My dad is an amazing man. When I "came out" to my parents, I expected resistance, denial, etc. I talked about what it was like, feeling like I couldn't tell anyone I was gay. I admitted that yes, even thought I claimed I was moving to California for the weather, really I needed my own space to find myself. To this day I cry tears of joy when I recall my dad's words to me. He said, "I'm sorry you felt like you had to go through that alone." The depth of compassion he demonstrated, and the love I felt in that moment touched me deeply.

Later that year, I felt like I finally got to meet my dad for the first time. At my sister's wedding, my dad went to the microphone to give the toast. Everyone turned to look, and he said, "Oh, I wish you all hadn't looked this way." He didn't make it through the first sentence before the emotion of the moment caught up with him. My mom went up and gave the speech. That was the second time in my life I had seen my father cry. The first time was tears of anguish, and that's another story. This time, I felt like I got a glimpse of my dad's heart. It was beautiful.

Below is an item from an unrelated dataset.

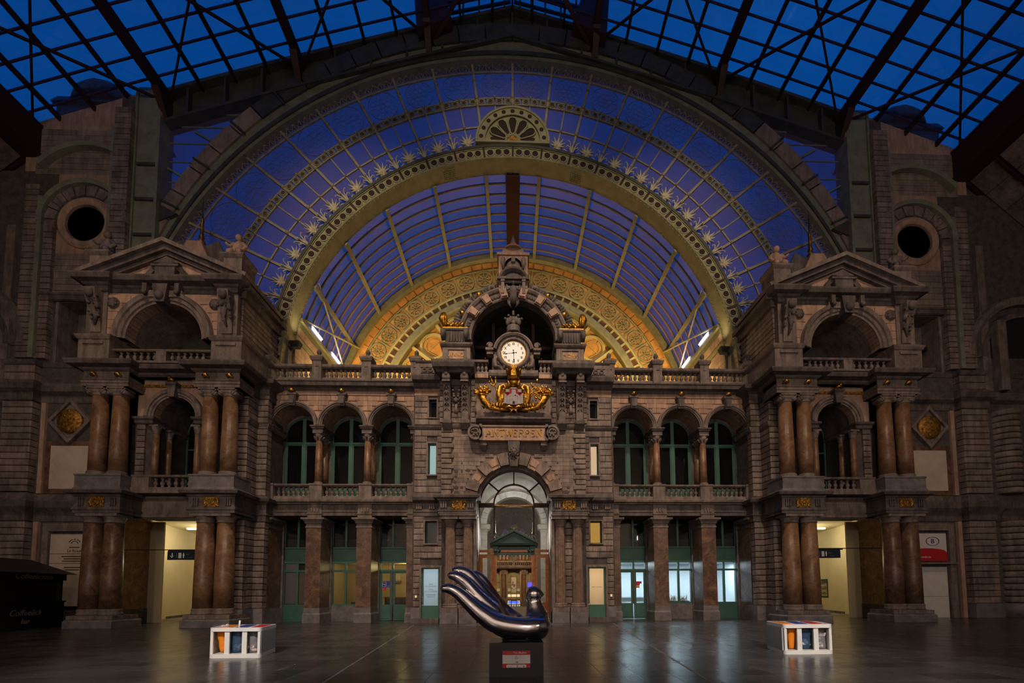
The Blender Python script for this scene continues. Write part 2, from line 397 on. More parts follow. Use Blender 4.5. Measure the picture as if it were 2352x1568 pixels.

Not long ago, I broke up with my boyfriend, Eric. I was upset, as many people are during breakups. I called and talked to my dad. At first he thought I was calling to set up the video conferencing software we had been working on. As I started to share what was going on for me, he said, "Oh, you just need me to listen..." I said, "Yeah," and really poured out my heart. I had a beautiful conversation and I really felt my dad's compassion for me. I felt like that was a turning point in our relationship where I could share myself at a deeper level. I really dig the relationship I have with him now.